Recorded data:
+++

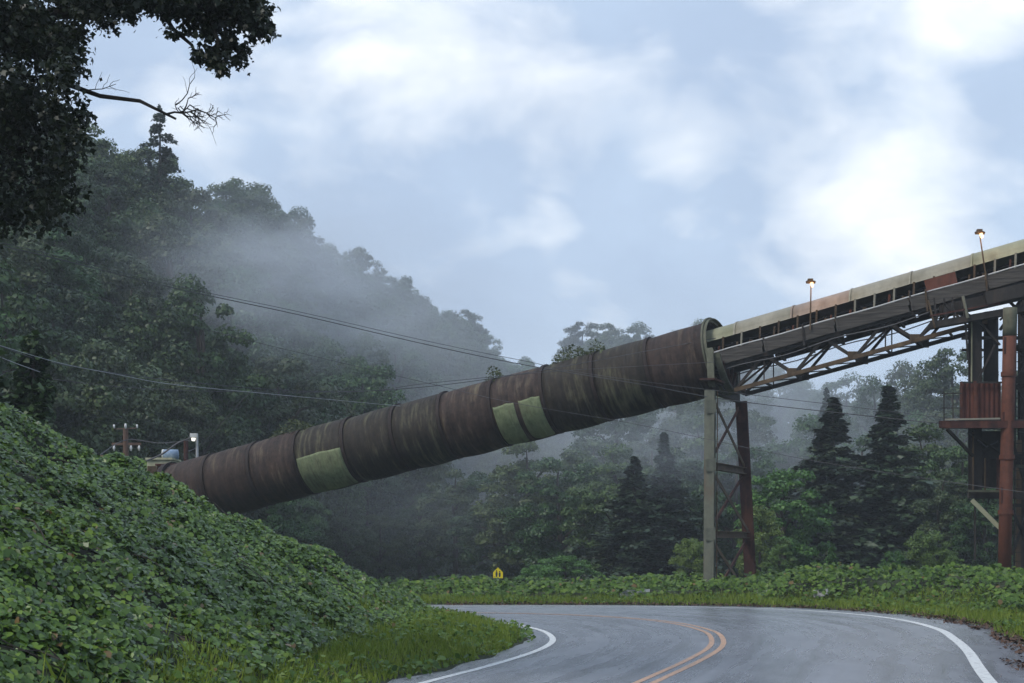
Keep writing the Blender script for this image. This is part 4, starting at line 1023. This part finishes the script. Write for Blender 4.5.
r = empty('barrel', at(171, 462, 63.3), 'blue and white drum sitting on the roof of the cream hut', 'drum')
mb = MB(); c = at(171, 460, 63.8); mb.tube([c + Vector((-.28, 0, .22)), c + Vector((.28, 0, .22))], .2, 16); mb.build('body', M['blue'], r, True)
mb = MB(); mb.tube([c + Vector((-.34, 0, .22)), c + Vector((-.28, 0, .22))], .205, 16); mb.build('lid', M['white_box'], r)
mb = MB(); mb.tube([at(186, 492, 62), at(186, 441, 62)], .09, 10); o = mb.build('post', M['steel_red'], None, org=at(186, 492, 62)); tag(o, 'short dark red steel post at the low end of the tube', 'post')
# wooden pole with crossarm
r = empty('utility_pole', at(126, 500, 64), 'wooden utility pole with insulators rising behind the kudzu bank', 'pole')
mb = MB(); mb.tube([at(126.5, 500, 64), at(125.5, 428, 64)], [.13, .1], 10); mb.build('pole', M['wood_pole'], r)
mb = MB(); mb.beam(at(112, 444, 64), at(141, 444, 64), .09, .1); mb.build('crossarm', M['wood_pole'], r)
for px, y_ in ((114, 448), (131, 448), (139, 448), (125.5, 426)):
    mb = MB(); c = at(px, y_, 63.9); mb.tube([c + Vector((0, 0, .1)), c, c - Vector((0, 0, .12))], [.03, .055, .03], 8); mb.build('insulator', M['porcelain'], r, True)
mb = MB(); mb.beam(at(114, 429, 64), at(137, 428, 64), .04, .04); mb.build('top_arm', M['wood_pole'], r)
for px in (114, 137):
    mb = MB(); c = at(px, 427, 63.95); mb.tube([c + Vector((0, 0, .1)), c - Vector((0, 0, .05))], .04, 8); mb.build('insulator', M['porcelain'], r, True)
# lamp pole
r = empty('lamp_pole', at(198, 500, 63), 'thin grey pole with small white floodlight beside the tube low end', 'lamp')
mb = MB(); mb.tube([at(198, 500, 63), at(196.8, 434, 63)], [.07, .05], 8); mb.build('pole', M['galv'], r)
mb = MB(); mb.beam(at(197, 435, 63), at(193, 435, 63), .05, .05); mb.build('arm', M['galv'], r)
mb = MB(); mb.box(at(194, 435.5, 62.9), .28, .25, .16); mb.build('lamp_head', M['white_box'], r)
mb = MB(); mb.tube([at(193.5, 438, 62.85), at(193.3, 441, 62.85)], [.09, .06], 10); mb.build('lamp_glass', M['lamp_white'], r)

# yellow school sign
d = 98; zb = ground_z((498 - 512) / F * d, d); base = Vector(((498 - 512) / F * d, d, zb))
r = empty('road_sign', base, 'yellow house shaped school warning sign beside the distant road', 'sign')
c = at(498, 573.6, d); mb = MB(); mb.tube([base, Vector((base.x, d + .03, c.z + .2))], .035, 8); mb.build('post', M['galv'], r)
def plate(pts, y0, y1):
    mb = MB(); n = len(pts); mb.v = [Vector((p[0], y0, p[1])) for p in pts] + [Vector((p[0], y1, p[1])) for p in pts]
    mb.f = [tuple(range(n)), tuple(reversed(range(n, 2 * n)))] + [(i, i + n, (i + 1) % n + n, (i + 1) % n) for i in range(n)]; return mb
w = .30; plate([(c.x - w, c.z - .28), (c.x + w, c.z - .28), (c.x + w, c.z + .08), (c.x, c.z + .38), (c.x - w, c.z + .08)], d - .04, d - .02).build('sign_plate', M['sign_yellow'], r)
for dx, h in ((-.09, .24), (.1, .2)):
    mb = plate([(c.x + dx - .04, c.z - .2), (c.x + dx + .04, c.z - .2), (c.x + dx + .065, c.z - .04), (c.x + dx + .05, c.z + h - .14), (c.x + dx - .05, c.z + h - .14), (c.x + dx - .065, c.z - .04)], d - .046, d - .042)
    mb.tube([(c.x + dx, d - .046, c.z + h - .08), (c.x + dx, d - .042, c.z + h - .08)], .045, 10); mb.build('pedestrian_symbol', M['sign_black'], r)
# guard rail fragments in the kudzu
for (x0, x1, d0, d1) in ((620, 650, 50.2, 50.2), (757, 775, 49.4, 49.1), (814, 828, 47.6, 47.2)):
    a = at(x0, 595.5, d0); b = at(x1, 594, d1)
    rr = empty('guard_rail', a, {620: 'bit of pale guard rail showing through kudzu left of the tower', 757: 'short bit of pale guard rail in kudzu right of the tower', 814: 'pale guard rail fragment in kudzu below the dark conifers'}[x0], 'guard rail')
    mb = MB(); mb.beam(a, b, .04, .10); mb.beam(a + Vector((0, .03, .11)), b + Vector((0, .03, .11)), .04, .09); mb.build('rail', M['galv'], rr)
    mb = MB(); q = (a + b) / 2; mb.beam((q.x, q.y + .1, -.1), (q.x, q.y + .1, q.z + .1), .1, .1); mb.build('post', M['wood_pole'], rr)

# ------------------------------------------------------------------ overhead wires
def wire(pts, r, m_, lab):
    P = np.array([list(at(*p)) for p in pts]); Q = []
    n = 10
    for i in range(len(P) - 1):
        p0 = P[max(i - 1, 0)]; p1 = P[i]; p2 = P[i + 1]; p3 = P[min(i + 2, len(P) - 1)]
        for k in range(n):
            t = k / n; Q.append(.5 * ((2 * p1) + (-p0 + p2) * t + (2 * p0 - 5 * p1 + 4 * p2 - p3) * t * t + (-p0 + 3 * p1 - 3 * p2 + p3) * t ** 3))
    Q.append(P[-1]); mb = MB(); mb.tube([Vector(q) for q in Q], r, 5); o = mb.build('power_line', M[m_], None, org=Vector(Q[0])); tag(o, lab, 'cable')
wire([(-160, 215, 36), (20, 250, 42), (170, 287, 46), (300, 315, 49), (420, 343, 51), (520, 364, 52), (640, 384, 52), (760, 404, 52), (1100, 440, 50)], .014, 'wire', 'uppermost cable crossing the mountainside and passing the top of the tube')
wire([(-160, 212, 36.4), (20, 247, 42.4), (170, 284.5, 46.3), (300, 312, 49.3), (420, 339.5, 51.3), (520, 360, 52.2), (640, 381, 52), (1100, 436, 50)], .009, 'wire', 'thin cable running just above the uppermost cable')
wire([(-80, 310, 34), (0, 346, 38), (60, 364, 41), (170, 380, 46), (300, 391, 50), (400, 389, 52), (520, 374, 53), (716, 338, 53.2)], .012, 'wire', 'sagging cable ending at the tube mouth after crossing the mist')
wire([(-80, 322, 34), (0, 357, 38), (40, 372, 40)], .01, 'wire_pale', 'short pale cable at the left edge running to the vine spire')
wire([(0, 345.5, 36), (60, 363, 38), (120, 375, 40), (170, 384, 42), (260, 393, 46), (400, 406, 54)], .008, 'wire_pale', 'pale thin cable at left above the vine spire tree')
wire([(-160, 225, 40), (34, 278, 45), (200, 328, 48), (440, 386, 50.5), (520, 404, 50.5), (640, 425, 50), (815, 461, 48), (1024, 492, 45), (1200, 510, 42)], .008, 'wire', 'pale thin cable crossing below the tube to the right edge')
wire([(-160, 340, 44), (100, 385, 47), (340, 392, 50), (430, 383, 50.5), (560, 371, 51), (715, 362, 51.5)], .009, 'wire', 'cable in front of the tube joining the side board end')
wire([(100, 455, 62), (126, 440, 63.8), (160, 443, 63.4), (194, 440, 63)], .02, 'wire', 'cable strung from the wooden pole to the floodlight pole')
wire([(146, 461, 62.6), (162, 454, 62.7), (178, 443, 62.8), (196, 436, 62.9)], .035, 'wire', 'thick cable climbing from the cream hut to the floodlight pole')
wire([(186, 452, 62.9), (200, 446, 63.2), (215, 430, 58), (250, 391.8, 47.5)], .018, 'wire', 'thick cable rising right from the short red post')

# ------------------------------------------------------------------ air
def vol(m, dens_node_fn, color=(1, 1, 1), density=.01):
    m.use_nodes = True; t = m.node_tree; t.nodes.clear(); o = N(t, 'ShaderNodeOutputMaterial'); v = N(t, 'ShaderNodeVolumePrincipled')
    v.inputs['Color'].default_value = (*color, 1); v.inputs['Density'].default_value = density; v.inputs['Anisotropy'].default_value = 0
    if dens_node_fn: t.links.new(dens_node_fn(t), v.inputs['Density'])
    t.links.new(v.outputs[0], o.inputs['Volume']); return m
hm = vol(bpy.data.materials.new('haze_air'), None, (.86, .93, 1.0), .0006)
mb = MB(); mb.box((0, 190, 56), 1500, 620, 126)
# bottom a metre below the lowest ground
zmin = float(Z.min()) - 1.0
for v in mb.v:
    if v.z < 0: v.z = zmin
tag(mb.build('haze', hm), kind='stuff', label='thin even blue haze filling the valley air', cat='haze')
def mist(loc, rad, dens, lab, seed, sc=1.6):
    m = bpy.data.materials.new('mist_%d' % seed)
    def f(t):
        c = N(t, 'ShaderNodeTexCoord'); ln = N(t, 'ShaderNodeVectorMath', operation='LENGTH'); t.links.new(c.outputs['Object'], ln.inputs[0])
        fall = mth(t, 'SUBTRACT', 1, ln.outputs['Value'], True)
        fall = mth(t, 'MULTIPLY', fall, fall)
        mp = N(t, 'ShaderNodeMapping'); mp.inputs['Location'].default_value = (seed, 0, 0); t.links.new(c.outputs['Object'], mp.inputs[0])
        n = N(t, 'ShaderNodeTexNoise', i_Scale=sc, i_Detail=3.0, i_Roughness=.55); t.links.new(mp.outputs[0], n.inputs[0])
        nn_ = mth(t, 'MULTIPLY', mth(t, 'SUBTRACT', n.outputs[0], .32), 4.0, True)
        return mth(t, 'MULTIPLY', mth(t, 'MULTIPLY', fall, nn_), dens)
    vol(m, f, (.86, .92, 1.0))
    bm_ = MB(); n1_, n2_ = 20, 12
    bm_.v.append(Vector((0, 0, -1)))
    for j in range(1, n2_):
        ph = -math.pi / 2 + math.pi * j / n2_
        for i in range(n1_): th = 2 * math.pi * i / n1_; bm_.v.append(Vector((math.cos(th) * math.cos(ph), math.sin(th) * math.cos(ph), math.sin(ph))))
    bm_.v.append(Vector((0, 0, 1)))
    for i in range(n1_): bm_.f.append((0, 1 + (i + 1) % n1_, 1 + i))
    for j in range(n2_ - 2):
        for i in range(n1_): a = 1 + j * n1_ + i; b = 1 + j * n1_ + (i + 1) % n1_; bm_.f.append((a, b, b + n1_, a + n1_))
    L = len(bm_.v) - 1
    for i in range(n1_): bm_.f.append((L, 1 + (n2_ - 2) * n1_ + i, 1 + (n2_ - 2) * n1_ + (i + 1) % n1_))
    o = bm_.build('mist', m); o.location = loc; o.scale = rad; tag(o, lab, 'mist', kind='stuff')
mist(at(300, 275, 108), (15, 10, 9), .2, 'bright patch of mist hanging on the left mountainside', 1, 3.0)
mist(at(410, 320, 165), (25, 20, 13), .045, 'mist drifting off the shoulder of the left mountain', 2, 2.8)
mist(at(770, 440, 106), (19, 10, 7), .09, 'low mist lying behind the tower and beneath the truss', 3)
mist(at(440, 490, 100), (16, 8, 6), .022, 'dim mist pooled in the valley under the tube', 4)
mist(at(640, 410, 165), (55, 24, 20), .06, 'pale mist veiling the far right ridge', 5)
mist(at(640, 450, 92), (12, 7, 4), .06, 'thin mist wisp under the upper end of the tube', 6)
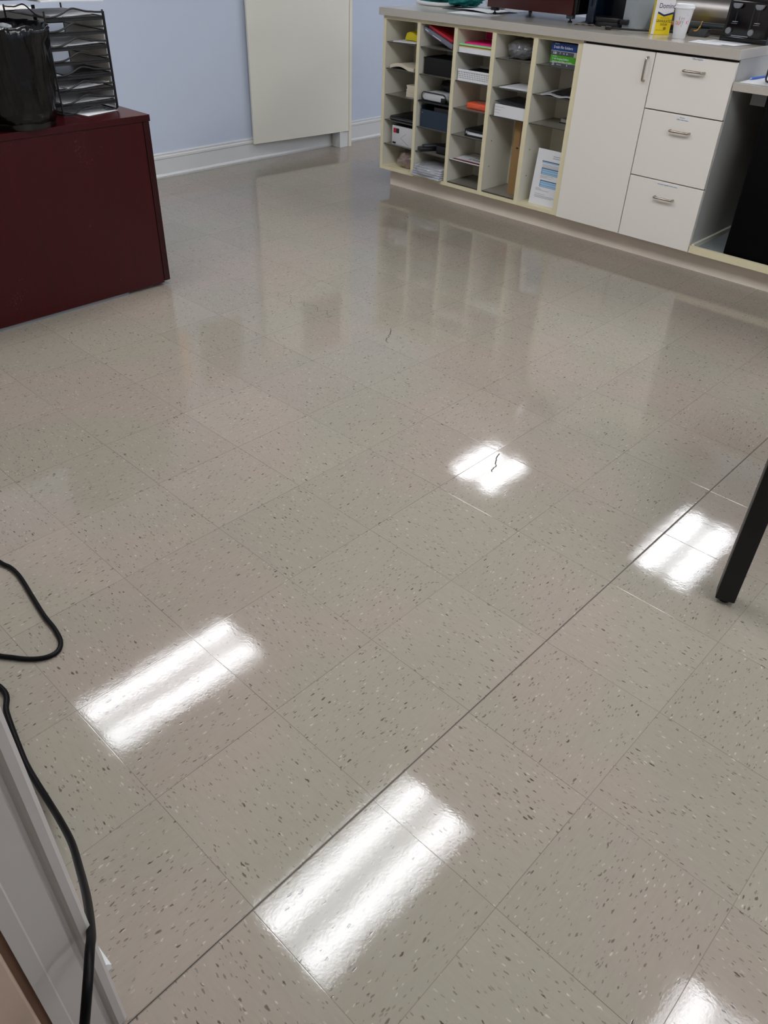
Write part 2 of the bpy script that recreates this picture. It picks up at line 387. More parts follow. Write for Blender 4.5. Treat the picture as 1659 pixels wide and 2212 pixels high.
M_metal = mat('brushed_nickel', (178, 168, 156), 0.25, metal=1.0)
M_steel = mat('stainless_steel', (122, 118, 116), 0.3, metal=1.0, var=0.1, scale=20)
M_mah = wood_mat('mahogany_laminate', (44, 4, 8), (66, 8, 11), 0.3, 'Z', 0.8, scuff=0.14)
M_mah2 = wood_mat('mahogany_edge', (36, 4, 8), (50, 7, 10), 0.3, 'Z')
M_maht = wood_mat('mahogany_top', (44, 6, 10), (62, 10, 14), 0.24, 'Y')
M_black = mat('black_plastic', (16, 16, 19), 0.35)
M_blackm = mat('black_powder_coat', (20, 20, 22), 0.5, bump=0.0002, bscale=300)
M_blackg = mat('black_gloss', (9, 9, 13), 0.15)
M_navy = mat('navy_plastic', (14, 18, 34), 0.22)
M_dkgrey = mat('dark_grey_plastic', (58, 62, 66), 0.4)
M_grey = mat('grey_plastic', (120, 124, 128), 0.4)
M_lgrey = mat('silver_grey_plastic', (150, 158, 164), 0.35)
M_white = mat('white_paper', (224, 225, 228), 0.65, var=0.02)
M_white2 = mat('bright_white_plastic', (232, 233, 235), 0.4, var=0.02)
M_cream = mat('cream_card', (214, 204, 182), 0.7, var=0.05)
M_ink = mat('black_ink', (30, 30, 34), 0.6)
M_inkg = mat('grey_ink', (128, 128, 134), 0.6)
M_cord = mat('black_rubber', (5, 4, 6), 0.45, spec=0.15)
M_liner = mat('black_bin_liner', (5, 5, 7), 0.2, bump=0.0025, bscale=14, spec=0.4)
M_mesh = mesh_mat('black_wire_cloth', (120, 122, 124), 1.75)
M_mesh2 = mat('grey_side_sheet', (226, 223, 214), 0.5, var=0.08, scale=30)
M_yellow = mat('yellow_plastic', (206, 190, 12), 0.45, var=0.1)
M_sugar = mat('yellow_carton', (244, 216, 22), 0.4, var=0.04)
M_sugarw = mat('white_carton', (232, 230, 232), 0.4)
M_nvink = mat('navy_ink', (24, 26, 92), 0.5)
M_red = mat('red_plastic', (176, 24, 40), 0.4)
M_pink = mat('magenta_paper', (236, 30, 130), 0.6)
M_green = mat('pale_green_paper', (160, 226, 160), 0.6)
M_orange = mat('orange_paper', (236, 98, 50), 0.6)
M_teal = mat('teal_cloth', (14, 128, 124), 0.7, var=0.25, scale=30, bump=0.003, bscale=60)
M_maroon = mat('maroon_enamel', (64, 22, 20), 0.25)
M_wood = wood_mat('tan_wood', (176, 126, 84), (196, 148, 104), 0.45, 'X')
M_gold = mat('yellow_brass', (226, 180, 84), 0.3, metal=0.6)
M_kraft = mat('kraft_card', (150, 118, 74), 0.75, var=0.06, scale=10)
M_blue = mat('blue_pen_plastic', (36, 98, 212), 0.35)
M_film = film_mat('clear_film', (205, 205, 208), 0.22)
M_bag = film_mat('smoky_bag_film', (150, 152, 156), 0.35, bump=0.01, bscale=22)
M_tan = film_mat('brown_tinted_film', (172, 150, 138), 0.55, bump=0.004, bscale=14)

# ================================================================ THE SETTING
XL, XR, YB, YF, H = -4.21, 3.2, -1.9, 6.3, 2.7
bm = newbm(); bx(XL - .1, XR + .1, YB - .1, YF + .1, -0.05, 0.0, bm=bm); struct('floor', bm, M_floor)
struct('ceiling', bx(XL - .1, XR + .1, YB - .1, YF + .1, H, H + .05), M_ceil)
struct('wall_left', bx(XL - .1, XL, YB - .1, YF + .1, 0, H), M_wall)
struct('wall_right', bx(XR, XR + .1, YB - .1, YF + .1, 0, H), M_wall)
struct('wall_back', bx(XL, XR, YF, YF + .1, 0, H), M_wall)
struct('wall_corridor', bx(XL, XR, YB - .1, YB, 0, H), mat('corridor_paint', (190, 176, 160), 0.7))
M_part = mat('partition_paint', (188, 178, 170), 0.6, var=0.02)
bm = bx(XL, -0.035, -0.345, -0.248, 0, H); bx(0.935, XR, -0.345, -0.248, 0, H, bm=bm); bx(-0.035, 0.935, -0.345, -0.248, 2.08, H, bm=bm)
struct('wall_front', bm, M_part)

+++

## Stated problem
Look for the word "Blender" in every line of the listing and copy the lines that have it.

## Result of this exercise
Keep writing the Blender script for this image. This is part 4, starting at line 1023. This part finishes the script. Write for Blender 4.5.
Write part 2 of the bpy script that recreates this picture. It picks up at line 387. More parts follow. Write for Blender 4.5. Treat the picture as 1659 pixels wide and 2212 pixels high.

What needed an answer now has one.